Dün akşam Konyarlar'la birlikte idik. Gündemin önemli bölümünü pembeler kapladı doğal olarak! Bunların toprakta "kalsiyum" sevdikleri konuşuluyordu bir ara. Rasim, civarda bol miktarda kum midyesi kabuğu bulunduğundan, onları fideleri ektiği toprağın üstüne serpeceğinden sözetti.

Ya Vergilius'un bundan ikibin küsür yıl önceki tavsiyesine ne demeli? (Aynı kitap sayfa 33:)

"Tarlana hangi ağaç fidesi ekersen, ek bir de
zengin gübre serp mutlaka, unutma bol toprakla örtmeyi de,
gözenekli taşları ya da sert midye kabuklarını göm içine;
aralarından su sızacak böylece, incecik buharlar süzülecek derinlere,
ve sürgünler boy atacak içe içe..."

"İçgüdüsel" organik tarım yapan ve toprağı sütle sulayan Bafralı çiftçiyi, Romalı şair Vergilius'u -ki bir çiftçi çocuğuymuş- ve kentsoylu heykeltraş Rasim'i yaratıcı ve üretken kılan bu kültür, şimdi elle tutulur mu tutulmaz mı? Korunur mu korunmaz mı? Kalk Raci hoca kalk, kalk da sen ver cevabı, ben içinden çıkamıyorum bu rastlantıların artık.

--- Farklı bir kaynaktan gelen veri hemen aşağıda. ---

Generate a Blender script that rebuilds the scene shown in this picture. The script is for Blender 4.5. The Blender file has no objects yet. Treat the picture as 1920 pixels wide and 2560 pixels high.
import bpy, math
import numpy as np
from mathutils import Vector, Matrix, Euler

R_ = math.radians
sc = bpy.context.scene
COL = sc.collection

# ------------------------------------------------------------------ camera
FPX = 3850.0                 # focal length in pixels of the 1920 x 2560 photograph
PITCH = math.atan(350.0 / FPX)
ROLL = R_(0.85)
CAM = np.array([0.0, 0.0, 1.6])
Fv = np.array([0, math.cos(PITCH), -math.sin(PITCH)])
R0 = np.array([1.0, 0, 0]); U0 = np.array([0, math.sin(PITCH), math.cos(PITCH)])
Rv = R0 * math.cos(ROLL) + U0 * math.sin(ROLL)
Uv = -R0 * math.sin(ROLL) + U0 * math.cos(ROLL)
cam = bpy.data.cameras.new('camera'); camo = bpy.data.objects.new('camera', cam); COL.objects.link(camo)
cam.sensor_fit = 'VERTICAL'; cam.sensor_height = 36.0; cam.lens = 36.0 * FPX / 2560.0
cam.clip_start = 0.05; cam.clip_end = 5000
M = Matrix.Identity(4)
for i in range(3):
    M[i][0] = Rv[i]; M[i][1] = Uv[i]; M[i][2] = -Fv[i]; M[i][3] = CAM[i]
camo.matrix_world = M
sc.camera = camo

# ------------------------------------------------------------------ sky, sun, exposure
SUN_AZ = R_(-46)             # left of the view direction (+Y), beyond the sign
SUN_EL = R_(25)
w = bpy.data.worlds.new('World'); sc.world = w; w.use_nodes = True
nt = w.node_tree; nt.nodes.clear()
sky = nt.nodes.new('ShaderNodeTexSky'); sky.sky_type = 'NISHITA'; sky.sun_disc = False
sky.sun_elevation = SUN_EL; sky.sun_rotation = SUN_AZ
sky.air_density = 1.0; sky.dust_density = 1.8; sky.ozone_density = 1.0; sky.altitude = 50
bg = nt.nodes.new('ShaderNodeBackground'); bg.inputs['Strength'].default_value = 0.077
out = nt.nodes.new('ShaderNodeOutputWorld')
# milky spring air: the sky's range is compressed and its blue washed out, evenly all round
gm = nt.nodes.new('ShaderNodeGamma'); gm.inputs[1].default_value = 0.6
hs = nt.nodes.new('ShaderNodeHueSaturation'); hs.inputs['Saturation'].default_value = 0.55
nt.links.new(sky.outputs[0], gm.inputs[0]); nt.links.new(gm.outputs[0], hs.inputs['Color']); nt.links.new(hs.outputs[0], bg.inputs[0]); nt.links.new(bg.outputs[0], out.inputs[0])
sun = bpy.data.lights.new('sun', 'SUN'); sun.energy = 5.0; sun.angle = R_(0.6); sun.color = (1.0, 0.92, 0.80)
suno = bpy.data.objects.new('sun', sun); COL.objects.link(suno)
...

Daha fide bulacağız yeni üyelerimize... Allahtan buralarda "bahar uzadı" Hümeyra'nın yorumuyla. Hala vaktimiz var balkonlarda denemeler yapmaya...
****************
EK:

26 Ocak 2009

Yukardaki içeriği gireli 3 yıl olmuş... Bu sabah bu web günlüğü ile ilgili istatistiklere bakarken bir bağlantı dikkatimi çekti. Prof. Dürüşken'in de bir web günlüğü var. Bu kitap ile ilgili içeriğe bizim yukardakini de "Bir Yorum" başlığıyla eklemişler.
Ben de onu bu web günlüğüne tekrar eklemek istedim. Ama yeni bir içerikle değil de bunun altına! Pentimento gibi oldu böylece!